Tuesday, March 3, 2009

Fiscal Waste and Abuse

If you park your car 1 minute past the time limit, or 1 inch over the line, you can be fined. No mercy. No excuses. How is it, then, that a city can collect property tax, sales tax, income tax, parking fines, and sanitation fines and go a decade in some cases without reparing certain streets or sidewalks? How is it that property owners are fined for leaving cans on the curb on the wrong day, but the city is free to "miss" garbage pickups? The city can pay officers to drive around at 3am and look for expired registration stickers, but somehow they can't pay anyone to notice that there are 3 foot craters in the road.
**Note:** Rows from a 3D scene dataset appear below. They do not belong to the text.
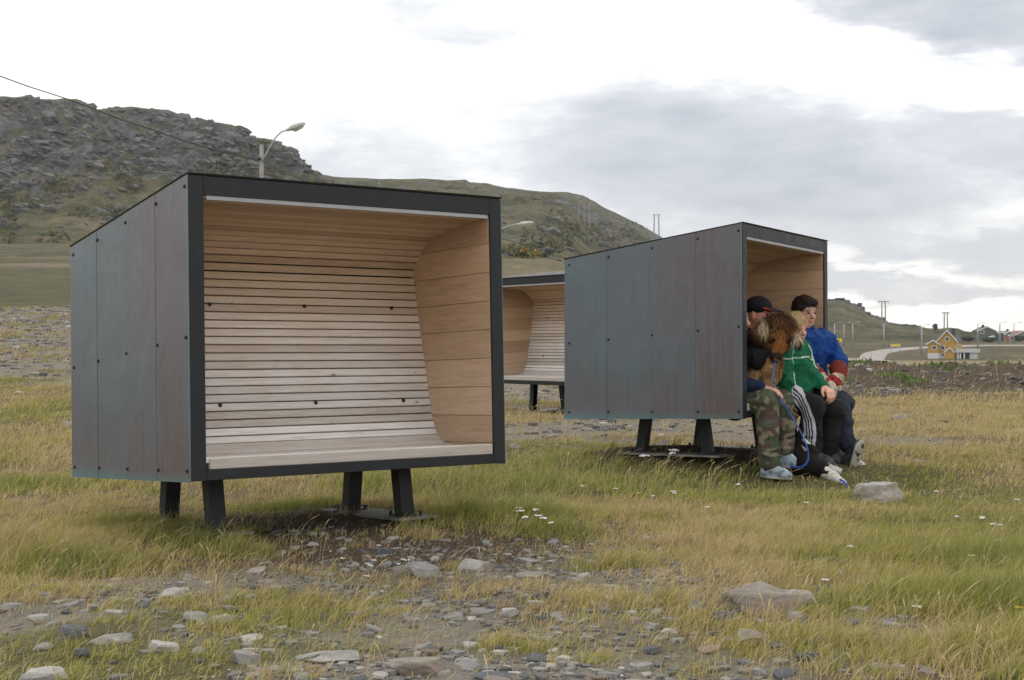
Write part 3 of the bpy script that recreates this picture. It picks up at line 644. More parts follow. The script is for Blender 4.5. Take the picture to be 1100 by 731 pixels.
stone(778, 668, 26, 16, 'dark', 'dark stone at the left foot of the large boulder')
stone(748, 655, 18, 18, 'grey', 'grey angular stone standing left of the large boulder')
stone(267, 690, 30, 11, 'pale', 'thin pale slab stone left of the wide flat slab')
stone(243, 672, 36, 18, 'grey', 'flat-topped grey stone right of the low peaked stone')
stone(927, 657, 32, 9, 'grey', 'long thin grey stone right of the large boulder')
stone(512, 614, 42, 18, 'pale', 'pale-edged sloping slab in the gravel right of the blocky pale stone')
stone(410, 598, 16, 14, 'dark', 'small blue-grey stone on the dark soil under the nearest shelter')
stone(567, 606, 32, 9, 'grey', 'flat grey stone at the right end of the gravel strip')
stone(572, 622, 40, 9, 'grey', 'thin grey slab lying below the gravel strip\'s right end')
stone(604, 713, 22, 11, 'pale', 'bright pale stone right of the bottom centre')
stone(702, 677, 20, 10, 'grey', 'small grey stone at right centre, left one of a touching pair')
stone(719, 681, 20, 8, 'pale', 'small pale stone at right centre, right one of a touching pair')
stone(10, 657, 26, 13, 'grey', 'grey stone at the left edge of the photo in dry grass')
stone(853, 570, 24, 13, 'grey', 'small grey stone alone in the grass between the sitting group and the large boulder')
stone(73, 458, 14, 9, 'pale', 'white stone beside the left rear edge of the nearest shelter')
stone(18, 423, 11, 4, 'pale', 'small white stone on the stony slope at the far left')
stone(554, 483, 16, 9, 'brown', 'brown stone in grass just right of the nearest shelter')
stone(668, 462, 8, 8, 'dark', 'small dark stone under the left end of the right shelter')
stone(648, 469, 12, 7, 'grey', 'small grey stone left of the right shelter\'s first leg')
stone(967, 451, 18, 8, 'pale', 'small white stone in the straw field right of the gloved child')
stone(924, 443, 20, 5, 'grey', 'flat light stone near the brown soil bank right of the gloves')
stone(925, 463, 12, 6, 'pale', 'small pale stone right of the blue-jacketed child\'s knee')
stone(984, 497, 18, 6, 'grey', 'low grey stone in the grass right of the crossed shoes')
stone(300, 694, 14, 10, 'dark', 'small dark stone left of the wide flat slab')
stone(262, 714, 34, 16, 'grey', 'sunken grey stone in the foreground left of the wide slab')
stone(85, 707, 22, 14, 'dark', 'small black-blue stone lying below the long low grey slab')
stone(815, 730, 20, 22, 'grey', 'narrow tilted grey stone at the bottom edge on the right')
stone(690, 722, 26, 14, 'grey', 'grey stone near the bottom edge, right of centre')
stone(630, 690, 22, 10, 'grey', 'low grey stone in dry grass right of centre foreground')
# small stones one could still count, nothing tells them apart
def stony(x, y): a, b, c = zones(np.array([x]), np.array([y])); return a[0], b[0]
protos = []
for i in range(14):
    V, T = rock_shape(2, 900 + i, cuts=9, flat=.15 * (i % 3)); m_ = MS[('grey', 'grey', 'pale', 'dark', 'grey', 'brown')[i % 6]]
    protos.append((V, T, m_))
meshes = []
for V, T, m_ in protos:
    o_ = np_mesh('stone', V, T, m_, smooth=False); meshes.append(o_.data); bpy.data.objects.remove(o_)
k = 0; tries = 0; rs = random.Random(4)
while k < 230 and tries < 6000:
    tries += 1; py = rs.uniform(575, 733) if rs.random() < .9 else rs.uniform(420, 575); px = rs.uniform(0, 1100); p = gp(px, py)
    a, b_ = stony(p.x, p.y)
    if rs.random() > a * .9 + .1 + b_ * .3 or (a < .12 and rs.random() < .6): continue
    if p.y > 9.0: continue
    r_ = rs.uniform(.012, .034) * (1.5 if rs.random() < .15 else 1)
    o_ = bpy.data.objects.new('stone', rs.choice(meshes)); COL.objects.link(o_)
    o_.scale = (r_ * rs.uniform(.9, 1.5), r_ * rs.uniform(.8, 1.2), r_ * rs.uniform(.45, .8)); o_.location = (p.x, p.y, p.z + r_ * .06); o_.rotation_euler = (rs.uniform(-.2, .2), rs.uniform(-.2, .2), rs.uniform(0, 6.3))
    tag(o_, 'small loose stone among the gravel and thin grass of the foreground', 'stone', 'small loose stones in the foreground'); k += 1
# gravel: far too many to count
def scatter(n, ylo, yhi, qlo, qhi, dens, seed):
    r_ = np.random.default_rng(seed); y = np.sqrt(r_.uniform(ylo ** 2, yhi ** 2, n)); x = r_.uniform(qlo, qhi, n) * y
    keep = r_.random(n) < dens(x, y); return x[keep], y[keep]
def pebbles(name, x, y, rmin, rmax, mats, seed, grow=0):
    r_ = np.random.default_rng(seed); n = len(x); shapes = [rock_shape(1, 300 + i, cuts=6) for i in range(10)]
    z = ground_z(x, y); rad = (rmin + (rmax - rmin) * r_.random(n) ** 3.4) * (1 + grow * y); sh = r_.integers(0, 10, n); rz = r_.uniform(0, 6.28, n)
    VV, TT, CC = [], [], []; base = 0; pal = np.array([(.15, .143, .133), (.20, .19, .175), (.27, .26, .24), (.09, .09, .092), (.38, .365, .34), (.17, .135, .10), (.12, .12, .127)])
    col = pal[r_.choice(7, n, p=[.26, .22, .10, .14, .025, .155, .10])] * r_.uniform(.8, 1.2, (n, 1))
    for s_ in range(10):
        i = np.where(sh == s_)[0]; V, T = shapes[s_]; m_ = len(i)
        c, s2 = np.cos(rz[i])[:, None], np.sin(rz[i])[:, None]; sx = r_.uniform(.9, 1.6, (m_, 1)); sy = r_.uniform(.8, 1.2, (m_, 1)); sz = r_.uniform(.4, .85, (m_, 1))
        X = V[None, :, 0] * sx; Y = V[None, :, 1] * sy; Z = V[None, :, 2] * sz; P = np.stack([X * c - Y * s2, X * s2 + Y * c, Z], -1) * rad[i][:, None, None]
        P += np.stack([x[i], y[i], z[i] + rad[i] * .12], -1)[:, None, :]
        VV.append(P.reshape(-1, 3)); TT.append((T[None] + (np.arange(m_) * len(V))[:, None, None] + base).reshape(-1, 3)); CC.append(np.repeat(col[i], len(V), 0)); base += m_ * len(V)
    return tag(np_mesh(name, np.concatenate(VV), np.concatenate(TT), attr_mat('gravel_stone', .9, .25, 90, .3), colors=np.concatenate(CC)), kind='stuff')
def dz(x, y): a, b, c = zones(x, y); return np.clip(a * 1.0 * (1 - .8 * b) + b * .10, 0, 1) * (.12 + .88 * ss(.42, .68, fbm(x * 2.1, y * 2.1, 3, 91)))
x, y = scatter(60000, 3.3, 8.5, -.42, .42, dz, 31); pebbles('gravel', x, y, .003, .022, None, 5)
x, y = scatter(60000, 8.5, 48, -.42, .42, lambda x, y: np.maximum(dz(x, y) * (.5 + .5 * (y < 20)), .35 * (zones(x, y)[1] > .4) * (y > 20)), 33); pebbles('gravel', x, y, .010, .040, None, 6, .035)

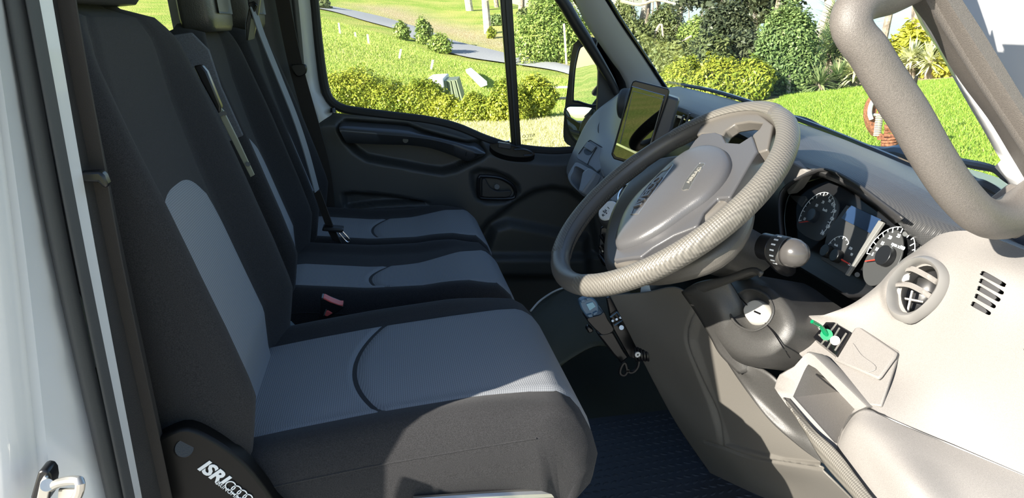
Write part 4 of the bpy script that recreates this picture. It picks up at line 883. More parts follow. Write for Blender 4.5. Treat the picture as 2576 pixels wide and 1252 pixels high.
# top surface: front (windscreen) edge, crest, lip, under lip : rows of points from passenger side to driver side
Fp = [Q(1600,196,x=.99), Q(1672,210,x=.98), Q(1800,240,x=.97), Q(2010,316,x=.91), Q(2110,356,x=.905), Q(2200,394,x=.90), Q(2340,455,x=.895), Q(2440,515,x=.885), Q(2600,640,x=.88)]
Fy = [p[1] for p in Fp]
Lp = [Q(1560,250,x=.80), Q(1640,255,x=.80), Q(1707,262,x=.80), Q(1782,290,x=.79), Q(1880,322,x=.785), Q(2004,386,x=.77), Q(2100,424,x=.765), Q(2210,476,x=.765), Q(2300,530,x=.77), Q(2370,560,x=.78), Q(2430,580,x=.79), Q(2600,660,x=.80)]
Up_ = [Q(1560,275,x=.79), Q(1640,285,x=.79), Q(1707,290,x=.79), Q(1770,318,x=.78), Q(1870,352,x=.775), Q(1996,420,x=.76), Q(2100,458,x=.755), Q(2185,505,x=.755), Q(2255,556,x=.755), Q(2312,616,x=.76), Q(2420,640,x=.78), Q(2600,700,x=.80)]
nn = 90; Fr, Lr, Ur = cr(Fp, nn), cr(Lp, nn), cr(Up_, nn)
def byy(R, ys): o = np.argsort(R[:, 1]); return np.stack([np.interp(ys, R[o, 1], R[o, 0]), ys, np.interp(ys, R[o, 1], R[o, 2])], 1)
ys = np.linspace(-.02, 1.76, nn); Fr, Lr, Ur = byy(Fr, ys), byy(Lr, ys), byy(Ur, ys)
rows = [Fr + [0.06, 0, -.02], Fr]
for t in (.25, .5, .75, .9): rows.append(Fr*(1-t)+Lr*t + np.array([0, 0, .010*math.sin(math.pi*t)]))
rows.append(Lr)
mid_ = (Lr+Ur)/2 + np.array([-.014, 0, .002]); rows += [Lr*.6+mid_*.4+np.array([-.003, 0, .001]), mid_, Ur, Ur + [.05, 0, -.002]]
mk('dash_top', np.vstack(rows), grid_faces(len(rows), nn), M_dashtop, ds, sharp=1.2)
# dark body behind everything
body_rows = []
for xx, zz in ((.88, .66), (.84, .60), (.83, .45), (.80, .30), (.86, .0)):
    body_rows.append([(xx, y, zz) for y in np.linspace(-.0, 1.76, 10)])
mk('inner_body', np.vstack(body_rows), grid_faces(5, 10), M_smooth, ds, solid=.01)
# instrument cluster
CN = np.array([-.88, 0, .47]); CN /= np.linalg.norm(CN); CC = np.array([.745, .34, .609])
def QC(px_, py_, h=0): return QP(px_, py_, CC + CN*h, CN)
zc = lambda pts: zo(pts, .25559, 1950, 440)
cu_u = np.array([0, -1.0, 0]); cu_v = np.cross(CN, cu_u); cu_v = cu_v if cu_v[2] > 0 else -cu_v
ic = prism('instrument_cluster', [QC(*p, h=-.012) for p in zc([(60,560),(85,350),(130,190),(300,60),(500,0),(700,120),(1000,330),(1200,480),(1450,690),(1250,950),(950,1190),(700,1200),(500,1080),(200,900)])], -CN*.03, M_smooth, ds, bevel=.004)
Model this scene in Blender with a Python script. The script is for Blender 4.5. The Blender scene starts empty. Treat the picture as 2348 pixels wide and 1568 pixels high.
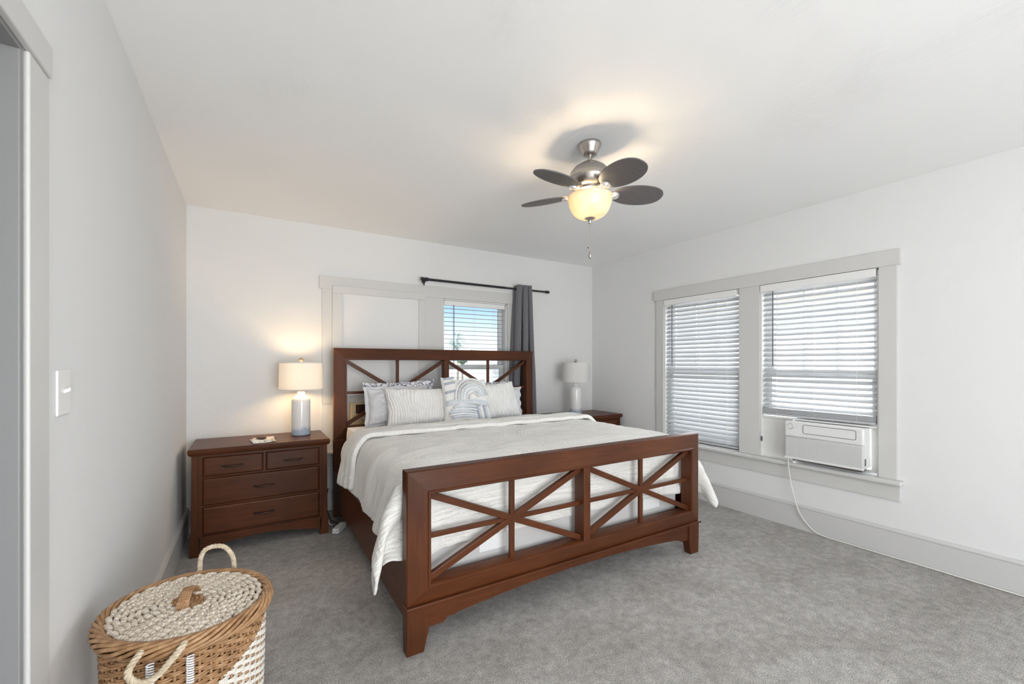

This is because there is no competition and no accountability. The lowly bottle deposit law comes with a bill of rights. However, there is no set of obligations which residents can expect the city to fulfill. We are paying for certain services. If we were paying a private company for garbage collection or road repair, they would have to hustle, because we could take our business elsewhere. No competition plus no accountability guidelines equals fiscal waste and abuse. Money is taken from one neighborhood and is used elsewhere. The public should have the power to force the city to live up to its own obligations. For example, when roads go unrepaired past a deadline, or if trash pickups are "missed," the customers should be refunded in the form of tax rebates. We should have a right to take our business elsewhere.

City services should be no frills and utilitarian. Like the post office. The US Postal Service is a model government agency because it finances its whole operation through postage and products it sells. People who don't use it are not paying for it. The city should do the same. Extravagances like decorative floor tiles in the subway are a slap in the face to taxpayers who need to stretch their money. Money could be saved by the city in the same way you do so in your own household. Use less. Hold off on unnecessary purchases or renovations. Comparison shop.

The green movement has been presented to us as an inconvenience with a high price tag. This makes no sense. Using less and recycling saves money. People should be encouraged to visit for-cash recycling centers rather than fined for mixing trash incorrectly. Inform people about value and trash would disappear. Create a rate plan for garbage pickup based on number of containers, with a financial incentive to throw away less stuff.

Property ownership ends at the property line. Try parking your car on the sidewalk if you don't believe me. The city taxes us for the upkeep of public areas yet forces adjacent owners to deal with cleaning and repair. At the same time, it authorizes sanitation agents to peer into your driveway or front walk and throw $100 fines at you because there is an empty cup or newpaper on the ground. For the residents, the deal is bad..... all the responsibilities, yet none of the rights.

I would support measures to:
1. Take on the Parking Violations Bureau and analyze the fine structure for proportionality.
2. Impose greater accountability, block by block, house by house, for tax dollars, as concerns road maintenance, trash pickup, plowing, etc. though a system which forces property tax refunds for city agencies not following through on responsibilities.
3. Remove property owners and businesses from liability for sidewalks and gutters.
4. Permit opt out of portions of property tax for property owners wishing to dispose of trash, pave roads, or perform other services by private means.
5. Offer a price per weight or volume based trash service to encourage re-use and recycling.
6. Carefully evaluate waste in public agencies, such as unnecessary school renovations, or inappropriately purchased supplies, overindulgent bus shelters and decorated subway stations, lampposts and other wastes of tax dollars.